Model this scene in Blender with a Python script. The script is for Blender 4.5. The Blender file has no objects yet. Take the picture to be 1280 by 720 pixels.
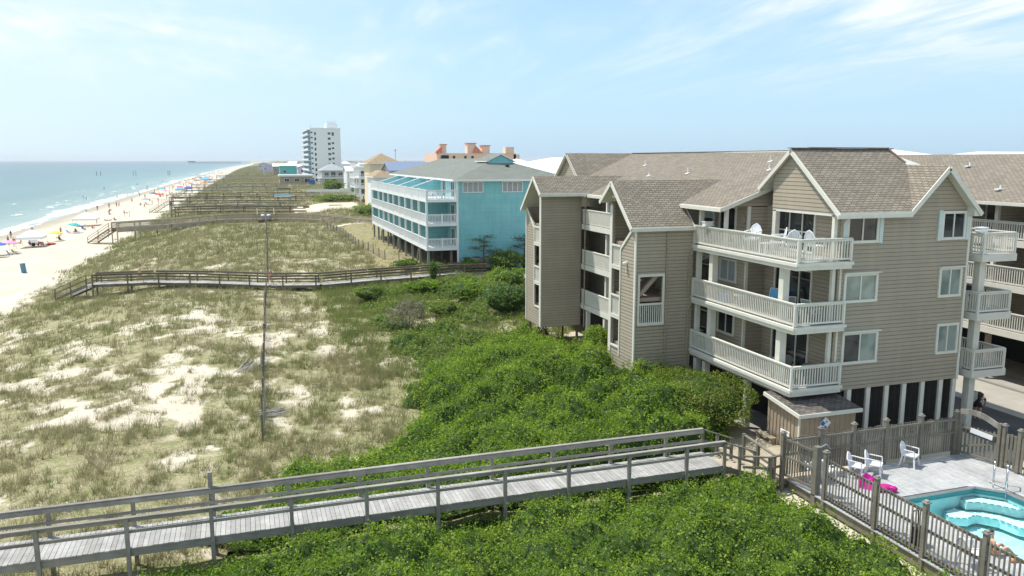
import bpy, bmesh, math, random
import numpy as np
from mathutils import Vector
R = math.radians
random.seed(7); NP = np.random.default_rng(11)
S = bpy.context.scene
COL = S.collection

# ------------------------------------------------------------------ camera
cam = bpy.data.cameras.new('camera'); camo = bpy.data.objects.new('camera', cam); COL.objects.link(camo)
camo.location = (0, 0, 12.7); camo.rotation_euler = (R(90 - 9.101), 0, R(-18.15))
cam.sensor_width = 36; cam.lens = 28.125; cam.clip_start = 0.3; cam.clip_end = 40000
S.camera = camo
# ------------------------------------------------------------------ sun, sky, exposure
SUN_EL, SUN_DIR = 63.0, (-0.74, 0.67)          # height, and the horizontal direction the sun stands in
sl = bpy.data.lights.new('sun', 'SUN'); slo = bpy.data.objects.new('sun', sl); COL.objects.link(slo)
sl.energy = 3.75; sl.angle = R(0.53); sl.color = (1.0, 0.955, 0.88)
_h = math.hypot(*SUN_DIR)
sv = Vector((SUN_DIR[0]/_h*math.cos(R(SUN_EL)), SUN_DIR[1]/_h*math.cos(R(SUN_EL)), math.sin(R(SUN_EL))))
slo.rotation_euler = sv.to_track_quat('Z', 'Y').to_euler()
W = bpy.data.worlds.new('World'); S.world = W; W.use_nodes = True
def build_world():
    nt = W.node_tree; n = nt.nodes; l = nt.links; n.clear()
    out = n.new('ShaderNodeOutputWorld'); bg = n.new('ShaderNodeBackground'); bg.inputs[1].default_value = 0.15
    sky = n.new('ShaderNodeTexSky'); sky.sky_type = 'NISHITA'; sky.sun_disc = False
    sky.sun_elevation = R(SUN_EL); sky.sun_rotation = math.atan2(SUN_DIR[0], SUN_DIR[1])
    sky.air_density = 1.0; sky.dust_density = 0.6; sky.ozone_density = 2.0; sky.altitude = 0
    tc = n.new('ShaderNodeTexCoord'); sp = n.new('ShaderNodeSeparateXYZ'); l.new(tc.outputs['Generated'], sp.inputs[0])
    def mth(op, a, b=None, c=None):
        m = n.new('ShaderNodeMath'); m.operation = op
        for i, v in enumerate((a, b, c)):
            if v is None: continue
            if isinstance(v, (int, float)): m.inputs[i].default_value = v
            else: l.new(v, m.inputs[i])
        return m.outputs[0]
    zz = mth('ADD', mth('MAXIMUM', sp.outputs[2], 0.0), 0.10)
    u = mth('DIVIDE', sp.outputs[0], zz); v = mth('DIVIDE', sp.outputs[1], zz)
    cb = n.new('ShaderNodeCombineXYZ'); l.new(u, cb.inputs[0]); l.new(v, cb.inputs[1])
    def cloud(scale, rot, sx, sy, off, lo, hi, detail=7, dist=0.8):
        mp = n.new('ShaderNodeMapping'); mp.inputs['Location'].default_value = off
        mp.inputs['Rotation'].default_value = (0, 0, rot); mp.inputs['Scale'].default_value = (sx, sy, 1)
        l.new(cb.outputs[0], mp.inputs[0])
        nz = n.new('ShaderNodeTexNoise'); nz.inputs['Scale'].default_value = scale; nz.inputs['Detail'].default_value = detail
        nz.inputs['Roughness'].default_value = 0.58; nz.inputs['Distortion'].default_value = dist
        l.new(mp.outputs[0], nz.inputs[0])
        mr = n.new('ShaderNodeMapRange'); mr.interpolation_type = 'SMOOTHSTEP'
        mr.inputs[1].default_value = lo; mr.inputs[2].default_value = hi; l.new(nz.outputs[0], mr.inputs[0])
        return mr.outputs[0]
    c1 = cloud(0.42, R(-52), 1.5, 0.55, (1.35, 2.2, 0), 0.40, 0.60, 8, 1.2)
    c2 = cloud(1.5, R(-48), 2.0, 0.6, (5.1, 3.3, 0), 0.40, 0.72, 8, 0.6)
    up = n.new('ShaderNodeMapRange'); up.interpolation_type = 'SMOOTHSTEP'; up.inputs[1].default_value = .05; up.inputs[2].default_value = .17; l.new(sp.outputs[2], up.inputs[0])
    c = mth('MULTIPLY', mth('MINIMUM', mth('ADD', mth('MULTIPLY', c1, mth('ADD', mth('MULTIPLY', c2, 0.85), 0.42)), mth('MULTIPLY', c2, 0.18)), 0.9), up.outputs[0])
    # pale moist air: thickest at the horizon, whiter over the sea
    el = mth('MINIMUM', mth('MAXIMUM', sp.outputs[2], 0.0), 1.0)
    hz = mth('POWER', mth('SUBTRACT', 1.0, el), 5.0)
    sea = mth('MULTIPLY', mth('ADD', mth('MULTIPLY', sp.outputs[0], -1.3), 0.42), 1.15)
    sea = mth('MULTIPLY', mth('MINIMUM', mth('MAXIMUM', sea, 0.0), 1.0), mth('POWER', mth('SUBTRACT', 1.0, el), 1.5))
    mx0 = n.new('ShaderNodeMixRGB'); l.new(mth('ADD', mth('MULTIPLY', hz, 0.40), 0.45), mx0.inputs[0]); l.new(sky.outputs[0], mx0.inputs[1]); mx0.inputs[2].default_value = (2.0, 3.25, 4.45, 1)
    mx1 = n.new('ShaderNodeMixRGB'); l.new(mth('MULTIPLY', sea, 0.85), mx1.inputs[0]); l.new(mx0.outputs[0], mx1.inputs[1]); mx1.inputs[2].default_value = (4.0, 4.75, 4.95, 1)
    mx = n.new('ShaderNodeMixRGB'); l.new(c, mx.inputs[0]); l.new(mx1.outputs[0], mx.inputs[1]); mx.inputs[2].default_value = (4.9, 5.1, 5.15, 1)
    l.new(mx.outputs[0], bg.inputs[0]); l.new(bg.outputs[0], out.inputs[0])
build_world()
S.view_settings.view_transform = 'Standard'; S.view_settings.look = 'None'
S.view_settings.exposure = 0.52; S.view_settings.gamma = 1.0; S.view_settings.use_curve_mapping = False
S.render.engine = 'CYCLES'
S.cycles.use_denoising = True; S.cycles.max_bounces = 6; S.cycles.diffuse_bounces = 3; S.cycles.glossy_bounces = 3
S.cycles.transmission_bounces = 4; S.cycles.transparent_max_bounces = 8; S.cycles.volume_bounces = 0
S.cycles.sample_clamp_indirect = 8; S.cycles.caustics_reflective = False; S.cycles.caustics_refractive = False

# ------------------------------------------------------------------ noise for terrain and scatter
def _hash(i, j, s):
    h = (i.astype(np.int64)*374761393 + j.astype(np.int64)*668265263 + s*974711) & 0x7fffffff
    h = ((h ^ (h >> 13))*1274126177) & 0x7fffffff
    return ((h ^ (h >> 16)) & 0xffff)/65535.0
def vnoise(x, y, s=0):
    x = np.asarray(x, float); y = np.asarray(y, float)
    i = np.floor(x); j = np.floor(y); fx = x-i; fy = y-j; fx = fx*fx*(3-2*fx); fy = fy*fy*(3-2*fy)
    a = _hash(i, j, s); b = _hash(i+1, j, s); c = _hash(i, j+1, s); d = _hash(i+1, j+1, s)
    return (a*(1-fx)+b*fx)*(1-fy) + (c*(1-fx)+d*fx)*fy
def fbm(x, y, s=0, o=4, g=.5):
    t = 0; a = 1; n = 0
    for k in range(o):
        t = t + a*vnoise(x*2**k, y*2**k, s+k*17); n += a; a *= g
    return t/n
def sst(a, b, x): t = np.clip((x-a)/(b-a), 0, 1); return t*t*(3-2*t)
def pdist(x, y, poly):
    """signed distance to a polygon, positive inside"""
    x = np.asarray(x, float); y = np.asarray(y, float); ins = np.zeros(x.shape, bool); d = np.full(x.shape, 1e9)
    n = len(poly)
    for k in range(n):
        x0, y0 = poly[k]; x1, y1 = poly[(k+1) % n]
        dx, dy = x1-x0, y1-y0; t = np.clip(((x-x0)*dx+(y-y0)*dy)/(dx*dx+dy*dy+1e-9), 0, 1)
        d = np.minimum(d, np.hypot(x-x0-t*dx, y-y0-t*dy))
        c = ((y0 > y) != (y1 > y)) & (x < (x1-x0)*(y-y0)/(y1-y0+1e-12)+x0); ins ^= c
    return np.where(ins, d, -d)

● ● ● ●

Exercise prompt:
Repeat, with no pictures, each line from the beginning of the data through the line containing "COL = S.collection", inclusive.

Right answer:
Model this scene in Blender with a Python script. The script is for Blender 4.5. The Blender file has no objects yet. Take the picture to be 1280 by 720 pixels.
import bpy, bmesh, math, random
import numpy as np
from mathutils import Vector
R = math.radians
random.seed(7); NP = np.random.default_rng(11)
S = bpy.context.scene
COL = S.collection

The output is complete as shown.